§ Task goal:
Read through the data and count the lines that contain the string "pixels"; give only the result.

§ Provided material:
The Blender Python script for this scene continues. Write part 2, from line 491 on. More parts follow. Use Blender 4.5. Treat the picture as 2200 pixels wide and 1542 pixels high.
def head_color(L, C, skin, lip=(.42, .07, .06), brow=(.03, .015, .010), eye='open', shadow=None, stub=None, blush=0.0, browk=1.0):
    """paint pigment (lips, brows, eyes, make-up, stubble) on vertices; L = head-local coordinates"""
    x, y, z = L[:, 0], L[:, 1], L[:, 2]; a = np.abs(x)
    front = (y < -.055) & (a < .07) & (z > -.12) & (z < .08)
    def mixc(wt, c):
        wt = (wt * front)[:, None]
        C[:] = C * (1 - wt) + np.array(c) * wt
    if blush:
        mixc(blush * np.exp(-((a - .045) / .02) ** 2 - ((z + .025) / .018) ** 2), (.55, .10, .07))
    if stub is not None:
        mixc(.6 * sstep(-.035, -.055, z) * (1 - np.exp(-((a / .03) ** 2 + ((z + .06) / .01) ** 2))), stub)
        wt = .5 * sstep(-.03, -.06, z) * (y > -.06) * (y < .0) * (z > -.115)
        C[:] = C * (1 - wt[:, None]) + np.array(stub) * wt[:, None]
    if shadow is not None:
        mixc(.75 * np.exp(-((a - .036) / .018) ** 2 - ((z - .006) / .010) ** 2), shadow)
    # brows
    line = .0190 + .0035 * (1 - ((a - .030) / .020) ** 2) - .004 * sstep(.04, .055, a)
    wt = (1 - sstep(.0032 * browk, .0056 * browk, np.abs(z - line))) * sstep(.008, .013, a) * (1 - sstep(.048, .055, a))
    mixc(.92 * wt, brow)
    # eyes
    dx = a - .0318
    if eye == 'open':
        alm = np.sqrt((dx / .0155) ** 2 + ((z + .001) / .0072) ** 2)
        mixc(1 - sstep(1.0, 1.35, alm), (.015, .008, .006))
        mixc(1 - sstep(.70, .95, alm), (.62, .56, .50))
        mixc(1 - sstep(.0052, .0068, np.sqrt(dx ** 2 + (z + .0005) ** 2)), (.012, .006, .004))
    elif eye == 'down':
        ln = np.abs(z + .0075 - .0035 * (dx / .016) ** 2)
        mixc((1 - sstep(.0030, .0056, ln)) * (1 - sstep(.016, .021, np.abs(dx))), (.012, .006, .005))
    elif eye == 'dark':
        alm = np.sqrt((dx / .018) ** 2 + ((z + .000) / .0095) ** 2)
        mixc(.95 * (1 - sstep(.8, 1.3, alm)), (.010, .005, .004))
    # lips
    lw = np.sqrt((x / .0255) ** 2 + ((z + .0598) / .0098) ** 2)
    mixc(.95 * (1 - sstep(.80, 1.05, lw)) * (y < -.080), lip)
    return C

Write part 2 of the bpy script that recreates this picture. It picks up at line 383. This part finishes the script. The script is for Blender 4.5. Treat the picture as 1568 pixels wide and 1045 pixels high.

§ Task answer:
2